Kochi expansion: The management stated that work has commenced on the Kochi refinery expansion (capacity to increase from current 9.5 million tonnes (mt) to 15 mt at a capex of Rs200 billion). The expansion is expected to be completed in 2016-17.
 
Bina refinery: Bina refinery is currently operating at around 110% capacity utilisation and the management expects break-even of Bina refinery to take place in FY14.
 
E&P – total investment now of $1 billion: Total equity investment of BPCL in its 100%-owned E&P arm Bharat Petro-resources (BPRL) is Rs25 billion. With total borrowing of around Rs28 billion, total investments by BPRL are now close to Rs52 billion. BPCL indicated that for any further investment in Mozambique, the money could be easily raised by BPRL, and BPCL would not need to make any significant further investment.
 
Mozambique – Sounds optimistic: With further discoveries in Mozambique, the BPCL management sounded optimistic on its prospects in Mozambique.

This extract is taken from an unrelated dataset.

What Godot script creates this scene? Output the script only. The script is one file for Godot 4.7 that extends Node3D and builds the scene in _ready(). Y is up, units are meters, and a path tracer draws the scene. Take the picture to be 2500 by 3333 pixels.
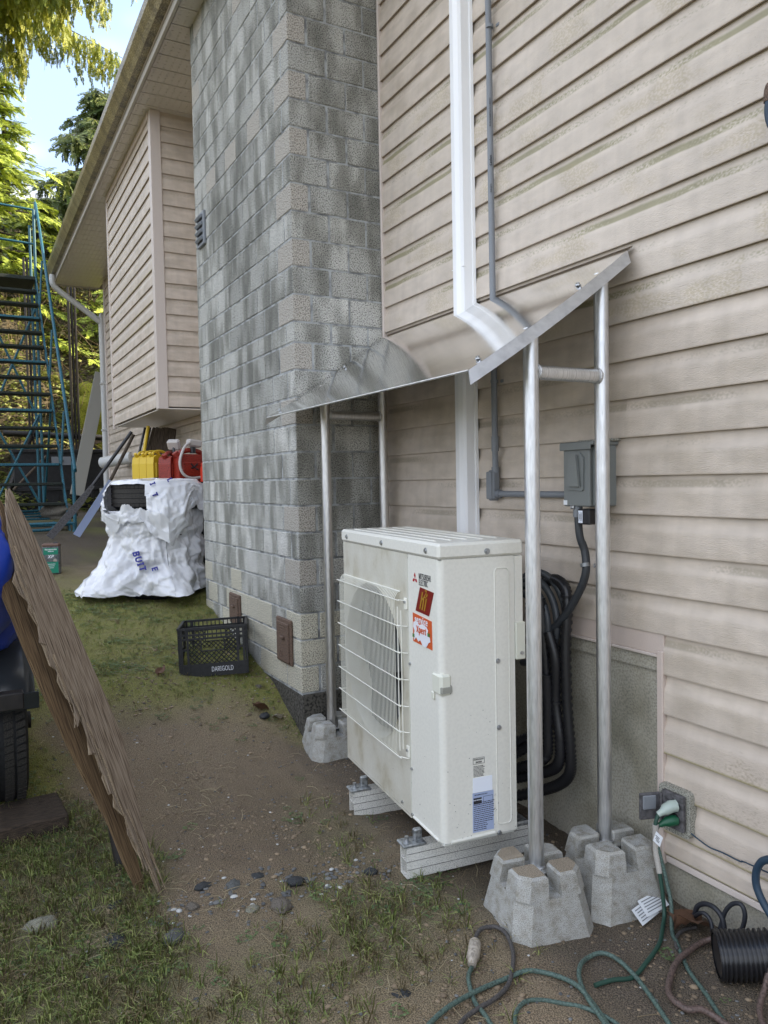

It indicated that the operator is looking initially develop two 5mmtpa LNG trains, and targeting final investment decision by end this year. The talks are ongoing for initial agreements with prospective LNG purchasers. The discussions are also continuing with ENI (operator of offshore area -4 north of offshore area -1) on possible unitisation and joint development of resources.
 
The management reiterated that BPCL is a long-term player in the Mozambique asset and is not even thinking of divesting its 10% interest. It thinks that the valuation for the ongoing stake sale (Videocon and Anadarko selling 10% stake) could exceed the Cove Energy stake sale transaction ($1.7 billion for 8.5% stake). Recent media reports have indicated that the likely valuation of a 20% stake sale has now increased to $8-$10 billion (from $5 billion earlier) (source: The Economic Times, 20 April 2013: “Videocon hopes to increase valuation of its 10% stake in a gas-rich block in Mozambique”).